Sunday, 13 January 2013

Whose money is it anyway?

Another Mark Kleinman story caught my eye last night. This time it's about anonymous (as always) investors encouraging RBS to a) make a big share award to Stephen Hester and b) defend its head of investment banking. The language used is interesting:
"If Hourican goes, there is little chance of getting a capable replacement. RBS’s investment bank is still very substantial, and he has done an excellent job. We would be furious if the RBS board doesn't stand up to pressure from the FSA and the Government," one shareholder said. "This is nothing more than a random witch-hunt."
Before I set out what bothers me about this let's consider the context. First, the state's stake in RBS is so large that this intervention doesn't matter that much. No doubt non-UKFI investor intervention can be used by the RBS board as a bargaining chip, but ultimately UKFI rules the roost. In addition this intervention takes place in the wider environment that I've described before where shareholders in the banking sector have, in my opinion, dropped down the pecking order, with regulators a more important force now.

So what do I want to moan about (this time)? Firstly, I just don't share the sentiment expressed. RBS is largely state-owned because its board failed to do its job properly, and therefore the taxpayer had to rescue it. No doubt in part the regulatory environment played a part too. As such most punters - people who have a financial interest in RBS remember - would consider it entirely right that the Government and the FSA take a very close interest in what the bank does before we even consider the Libor scandal.

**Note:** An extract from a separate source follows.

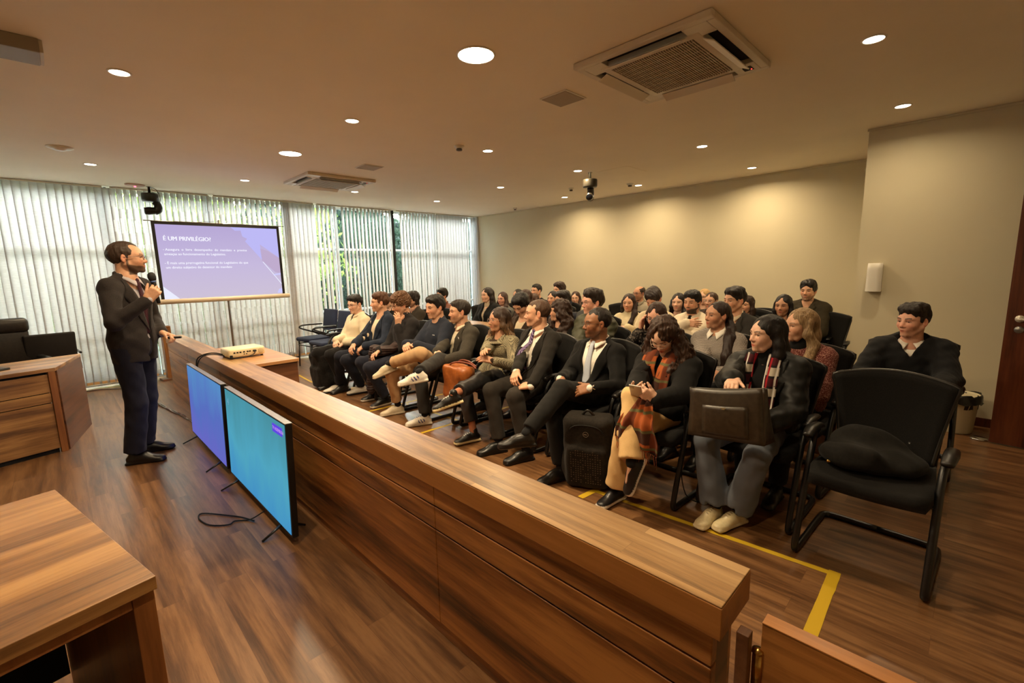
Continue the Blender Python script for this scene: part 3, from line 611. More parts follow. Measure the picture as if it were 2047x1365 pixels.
o = MB().tube([(.70, 3.0, .012), (.66, 3.12, .006), (.60, 3.22, .006), (.50, 3.36, .006), (.47, 3.30, .006), (.50, 3.16, .006), (.58, 3.08, .006), (.62, 3.10, .006), (.69, 3.04, .01), (.76, 3.0, .05)], .004, 6).put('power_cable', M_RUB)
tag(o, 'looped black cable on the floor in front of the turquoise television', 'cable')
# cables by the wall end of the bench
o = empty('cable_bundle', (.8, 6.3, 0), 0, 'grey and red bundle of cables on the floor along the counter', 'cable'); rr = random.Random(5)
for k, c in enumerate([(150, 145, 140), (110, 60, 50), (190, 188, 184), (60, 56, 54), (120, 115, 108)]):
    pts = [(-.08+.17*q/9+rr.uniform(-.012, .012), .55-1.35*q/9, .008+rr.uniform(0, .012)) for q in range(10)]
    MB().tube(pts, .0055, 6).put('cable', plain('cable_%d' % k, c, .5), o)
o = empty('floor_cables', (.35, 8.38, 0), 0, 'loose white and red cables on the floor under the blinds', 'cable')
for k, c in enumerate([(210, 205, 200), (150, 70, 60), (90, 88, 86)]):
    MB().tube([(-.25, .0, .006), (-.1, .02-.02*k, .008), (.02, -.05-.02*k, .008), (.12, -.16, .008), (.2, -.12-.02*k, .01), (.3, -.2, .008)], .005, 6).put('cable', plain('cable_b%d' % k, c, .5), o)
# narrow post by the windows
o = empty('wooden_post', (1.10, 8.36, 0), .1, 'narrow wooden post with a flat foot against the blinds, behind the speaker', 'post')
MB().box((-.055, -.055, .03), (.055, .055, .80), .004).put('shaft', wood('post_wood', (90, 54, 26), (140, 90, 46), (170, 116, 64), 'Z', .4, None, .5), o); MB().box((-.13, -.10, 0), (.13, .10, .03), .004).put('foot', M_DESKS, o)

# ---------------------------------------------------------------- projector and its table
o = empty('projector_table', (1.32, 4.95, 0), 0, 'small wooden table carrying the projector, on the audience side of the counter', 'table')
MB().box((-.18, -.66, .722), (.19, .66, .75), .002).put('table_top', wood('table_laminate', (150, 104, 62), (178, 128, 82), (198, 150, 102), 'X', .33, None, .5), o)
MB().box((-.17, -.645, 0), (.18, -.62, .721), .002).put('side_panel', M_DESKS, o); MB().box((-.17, .62, 0), (.18, .645, .721), .002).put('side_panel', M_DESKS, o); MB().box((.15, -.62, .1), (.17, .62, .721), .002).put('modesty_panel', M_DESKS, o)
o = empty('projector', (1.20, 4.83, .751), math.radians(4), 'cream data projector with cables plugged into its back', 'projector')
MP = plain('projector_shell', (232, 214, 176), .35); MB().box((-.155, -.12, .012), (.155, .12, .092), .02, seg=3).put('body', MP, o)
m = MB()
for x in (-.11, -.085, -.06, -.03, .0, .02): m.box((x-.008, -.1235, .052), (x+.008, -.119, .064), .001)
for x in (-.03, -.01): m.box((x-.005, -.1235, .034), (x+.005, -.119, .042), .001)
m.put('ports', M_DARKG, o); MB().lathe([(0, .002), (.024, .002), (.026, 0)], 20, 0, T(.115, -.120, .05) @ RX(PI/2)).put('vent', plain('vent_plastic', (205, 186, 148), .5), o)
MB().lathe([(0, .004), (.03, .004), (.034, 0)], 24, 0, T(-.07, .120, .055) @ RX(-PI/2)).put('lens', M_LENS, o)
m = MB()
for x in (-.13, .13): m.lathe([(.012, 0), (.012, .013)], 10, 0, T(x, -.09, 0)).lathe([(.012, 0), (.012, .013)], 10, 0, T(x, .09, 0))
m.put('feet', M_RUB, o); m = MB()
m.tube([(.06, -.122, .06), (.055, -.15, .055), (.03, -.165, .03), (-.06, -.16, .012), (-.14, -.14, .012), (-.17, -.1, .02)], .004, 6).box((-.15, -.14, .012), (-.13, -.118, .04), .003).box((.045, -.145, .05), (.07, -.12, .066), .003); m.put('plug_leads', M_RUB, o)
o = MB().tube([(1.06, 4.86, .775), (1.00, 4.90, .80), (.93, 4.94, .80), (.87, 4.99, .765), (.855, 5.02, .70), (.86, 5.03, .60), (.87, 5.03, .35), (.88, 5.03, .05)], .006, 8).tube([(1.06, 4.83, .772), (.98, 4.86, .795), (.90, 4.90, .79), (.86, 4.94, .74), (.85, 4.96, .65), (.86, 4.97, .4), (.87, 4.97, .05)], .005, 8).put('projector_cable', M_RUB)
tag(o, 'pair of black cables arching from the projector over the counter edge', 'cable')

# ---------------------------------------------------------------- projection screen
SY = 7.3; sx0, sx1, sz0, sz1 = .965, 2.46, 1.215, 2.20
o = empty('projection_screen', ((sx0+sx1)/2, SY, 0), 0, 'tripod projection screen showing a lilac slide, in front of the blinds', 'projection screen'); cxs = (sx0+sx1)/2; w2 = (sx1-sx0)/2
MB().box((-w2, -.003, sz0), (w2, .003, sz1)).put('screen_fabric', M_BLACK, o)
MB().tube([(-w2-.06, 0, sz0-.02), (w2+.06, 0, sz0-.02)], .032, 16, sub=1).put('roller_case', plain('case_white', (222, 205, 180), .4), o)
MB().tube([(-w2-.07, 0, sz1+.004), (w2+.07, 0, sz1+.004)], .006, 8, sub=1).put('top_bar', M_CHROME, o)
MB().tube([(0, .03, .12), (0, .03, sz1+.05)], .012, 10, sub=1).tube([(0, .03, sz1+.05), (0, .0, sz1+.035)], .006, 8, sub=1).tube([(-.28, 0, sz1+.006), (-.1, 0, sz1+.028), (0, 0, sz1+.034), (.12, 0, sz1+.03), (.30, 0, sz1+.006)], .0025, 6).put('pole', M_GREYM, o)
for k in range(3):
    a = k*2*PI/3+.5; MB().tube([(0, .03, .42), (.42*math.cos(a), .03+.42*math.sin(a), .012)], .009, 8, sub=1).put('leg', M_GREYM, o)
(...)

But the fact the Libor issue deomstrated that the banking sector really had lost it way in terms of standards of behaviour surely requires that a clean break with the past is demonstrated. Our anonymous shareholders say "random witch hunt". I say make an example. Trust in the sector is very low in part because of the sense that very rich people in the City have been unaccountable. This may be rough justice (if it happens) but thems the breaks when we've been through a financial crash and the exposure of illegal activity at institutions we trust with our capital.

What really bothers me is who do these shareholders speak for? In the quote above, remember, they are sending a bank a message that they must "stand up to" the Government and the regulator. That's fine if you have the economic interest in the investment in RBS, but what if these are asset managers? They don't manage their own money, they manage our money. So it's not impossible that someone who manages your pension is telling RBS to give its chief executive a big share award and to stick two fingers up to the Government and the FSA.

What's more, I bet you they haven't told you that they are doing this, and they won't report back to you that they have done it. In the world of shareholder engagement it is taken as a good thing that this stuff is kept confidential, so chances are no-one outside the closed circle will ever know who has given RBS this message - even though it's other people's money that gives them the power to say it.

These issues are in particularly sharp relief in the banking sector because a) the state's role is much more direct and b) it's pretty clear what the public think of the sector. The potential disconnect between the views of those with the economic interest and those of the intermediary exercising delegated power are particularly large. But the point applies more generally. If shareholder engagement is going to be portrayed as having kind of 'progressive' element to it then there must be accountability in the system, back to the beneficial owner. Otherwise we can end up faciltating assset managers telling bankers they must have more money and defy the state.